■ Your task ■
Reproduce the material word for word; the images stay out.

§ §

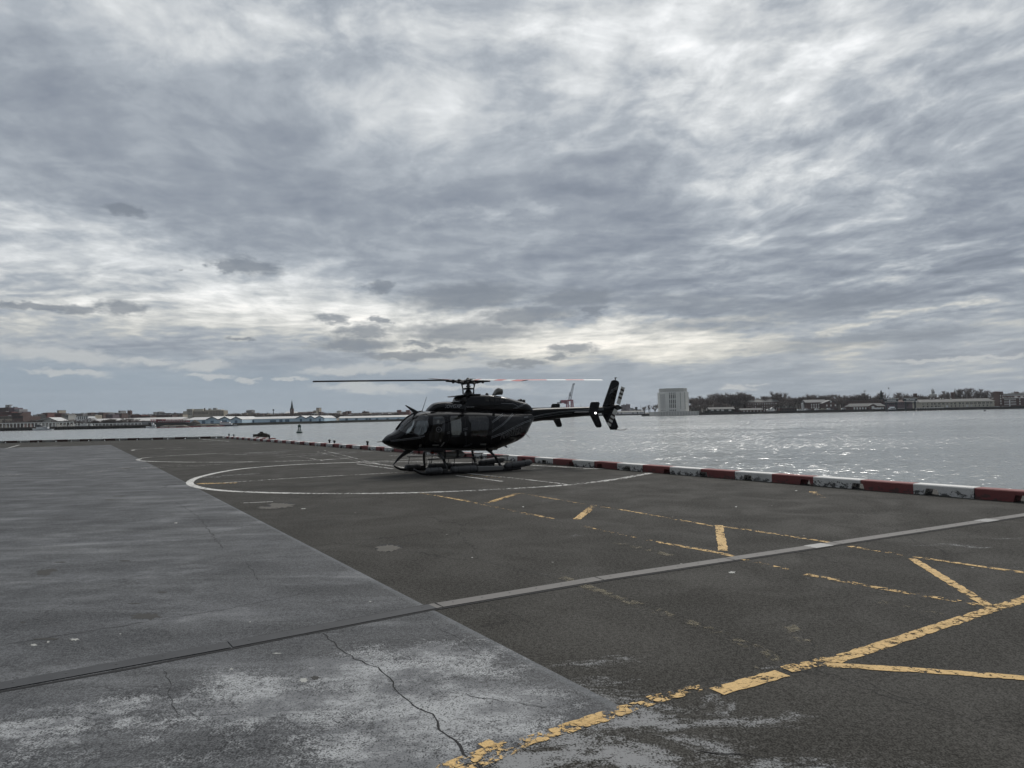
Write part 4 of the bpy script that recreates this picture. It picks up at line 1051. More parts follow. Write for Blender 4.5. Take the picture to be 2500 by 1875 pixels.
# main rotor
HZ = 3.17
mk('mast', MB().lathe([(.055, 2.66), (.055, 2.95), (.085, 2.96), (.085, 3.0), (.055, 3.01), (.06, HZ-.05)], n=14), M_METAL, heli, 40)
mk('mast_boot', MB().lathe([(.21, 2.67), (.12, 2.78), (.075, 2.86)], n=16), M_MATB, heli, 40)
mk('swashplate', MB().lathe([(.20, 2.87), (.22, 2.885), (.22, 2.91), (.12, 2.93)], n=18), M_DMETAL, heli, 40)
hub = mk('rotor_hub', MB().lathe([(.10, HZ-.08), (.17, HZ-.06), (.17, HZ+.02), (.10, HZ+.05), (.06, HZ+.09), (.03, HZ+.12)], n=16), M_DMETAL, heli, 40)
A0 = R(-5)
for k in range(4):
    a = A0+math.pi/2*k; d = Vector((math.cos(a), math.sin(a), 0)); e = Vector((-math.sin(a), math.cos(a), 0)); Z = Vector((0, 0, 1))
    pl_ = MB(); c = Vector((0, 0, 0))
    pl_.tube([d*.24+e*.10+Z*2.70, d*.25+e*.12+Z*2.90, d*.30+e*.13+Z*(HZ-.08)], .014, 8); mk('pitch_link', pl_, M_DMETAL, heli)
    gb = MB()
    gb.tube([d*.14+Z*(HZ-.02), d*.42+Z*(HZ-.02)], .055, 8).tube([d*.20+e*.12+Z*(HZ-.06), d*.48+e*.05+Z*(HZ-.03)], .03, 8).tube([d*.20-e*.12+Z*(HZ+.02), d*.50-e*.05+Z*HZ], .03, 8)
    gb.lathe([(.05, HZ-.09), (.065, HZ-.07), (.065, HZ+.05), (.04, HZ+.07)], tuple(d*.33), 10).lathe([(.045, HZ-.08), (.055, HZ+.05)], tuple(d*.55), 10)
    gb.tube([d*.26+e*.16+Z*(HZ-.10), d*.26-e*.16+Z*(HZ-.06)], .028, 8)
    gb.tube([d*.4+Z*(HZ-.01), d*.82+Z*(HZ+.005)], [.05, .035], 8)
    mk('blade_grip', gb, M_DMETAL, heli, 40)
    bb = MB()
    cuts = [.72, 1.05, 1.40, 3.02, 3.80, 4.55, 5.335]
    tw_ = R(8.5)
    fk = (-.01, -.27, .02, .36)[(k) % 4]
    def sec(r_):
        z = HZ+.03+fk*((r_-.5)/4.8)-.02*((r_-.7)/4.6)**2
        c = d*r_+Z*z; hw = .135
        pf = [(1, 0), (.55, .075), (-.2, .085), (-1, 0), (-.2, -.06), (.55, -.06)]
        return [c+e*(hw*(p*math.cos(tw_)-q*math.sin(tw_)))+Z*(hw*(p*math.sin(tw_)+q*math.cos(tw_))) for p, q in pf]
    for i, (r1_, r2_) in enumerate(zip(cuts, cuts[1:])):
        mi = i % 2
        sub = 4; rs = [r1_+(r2_-r1_)*j/sub for j in range(sub+1)]
        for ra, rb in zip(rs, rs[1:]):
            A_, B_ = sec(ra), sec(rb)
            for j in range(6):
                bb.add([A_[j], A_[(j+1) % 6], B_[(j+1) % 6], B_[j]], [(0, 1, 2, 3)], mi if j < 3 else 2)   # bands on the upper side only
    bb.add(sec(cuts[0]), [tuple(range(6))], 2); bb.add(sec(cuts[-1]), [tuple(range(6))], 2)
    o = mk('rotor_blade', bb, [M_BWHT if k == 1 else M_BRED, M_BRED if k == 1 else M_BWHT, M_BDRK], heli, fix=False)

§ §

■ The answer ■
Write part 4 of the bpy script that recreates this picture. It picks up at line 1051. More parts follow. Write for Blender 4.5. Take the picture to be 2500 by 1875 pixels.
# main rotor
HZ = 3.17
mk('mast', MB().lathe([(.055, 2.66), (.055, 2.95), (.085, 2.96), (.085, 3.0), (.055, 3.01), (.06, HZ-.05)], n=14), M_METAL, heli, 40)
mk('mast_boot', MB().lathe([(.21, 2.67), (.12, 2.78), (.075, 2.86)], n=16), M_MATB, heli, 40)
mk('swashplate', MB().lathe([(.20, 2.87), (.22, 2.885), (.22, 2.91), (.12, 2.93)], n=18), M_DMETAL, heli, 40)
hub = mk('rotor_hub', MB().lathe([(.10, HZ-.08), (.17, HZ-.06), (.17, HZ+.02), (.10, HZ+.05), (.06, HZ+.09), (.03, HZ+.12)], n=16), M_DMETAL, heli, 40)
A0 = R(-5)
for k in range(4):
    a = A0+math.pi/2*k; d = Vector((math.cos(a), math.sin(a), 0)); e = Vector((-math.sin(a), math.cos(a), 0)); Z = Vector((0, 0, 1))
    pl_ = MB(); c = Vector((0, 0, 0))
    pl_.tube([d*.24+e*.10+Z*2.70, d*.25+e*.12+Z*2.90, d*.30+e*.13+Z*(HZ-.08)], .014, 8); mk('pitch_link', pl_, M_DMETAL, heli)
    gb = MB()
    gb.tube([d*.14+Z*(HZ-.02), d*.42+Z*(HZ-.02)], .055, 8).tube([d*.20+e*.12+Z*(HZ-.06), d*.48+e*.05+Z*(HZ-.03)], .03, 8).tube([d*.20-e*.12+Z*(HZ+.02), d*.50-e*.05+Z*HZ], .03, 8)
    gb.lathe([(.05, HZ-.09), (.065, HZ-.07), (.065, HZ+.05), (.04, HZ+.07)], tuple(d*.33), 10).lathe([(.045, HZ-.08), (.055, HZ+.05)], tuple(d*.55), 10)
    gb.tube([d*.26+e*.16+Z*(HZ-.10), d*.26-e*.16+Z*(HZ-.06)], .028, 8)
    gb.tube([d*.4+Z*(HZ-.01), d*.82+Z*(HZ+.005)], [.05, .035], 8)
    mk('blade_grip', gb, M_DMETAL, heli, 40)
    bb = MB()
    cuts = [.72, 1.05, 1.40, 3.02, 3.80, 4.55, 5.335]
    tw_ = R(8.5)
    fk = (-.01, -.27, .02, .36)[(k) % 4]
    def sec(r_):
        z = HZ+.03+fk*((r_-.5)/4.8)-.02*((r_-.7)/4.6)**2
        c = d*r_+Z*z; hw = .135
        pf = [(1, 0), (.55, .075), (-.2, .085), (-1, 0), (-.2, -.06), (.55, -.06)]
        return [c+e*(hw*(p*math.cos(tw_)-q*math.sin(tw_)))+Z*(hw*(p*math.sin(tw_)+q*math.cos(tw_))) for p, q in pf]
    for i, (r1_, r2_) in enumerate(zip(cuts, cuts[1:])):
        mi = i % 2
        sub = 4; rs = [r1_+(r2_-r1_)*j/sub for j in range(sub+1)]
        for ra, rb in zip(rs, rs[1:]):
            A_, B_ = sec(ra), sec(rb)
            for j in range(6):
                bb.add([A_[j], A_[(j+1) % 6], B_[(j+1) % 6], B_[j]], [(0, 1, 2, 3)], mi if j < 3 else 2)   # bands on the upper side only
    bb.add(sec(cuts[0]), [tuple(range(6))], 2); bb.add(sec(cuts[-1]), [tuple(range(6))], 2)
    o = mk('rotor_blade', bb, [M_BWHT if k == 1 else M_BRED, M_BRED if k == 1 else M_BWHT, M_BDRK], heli, fix=False)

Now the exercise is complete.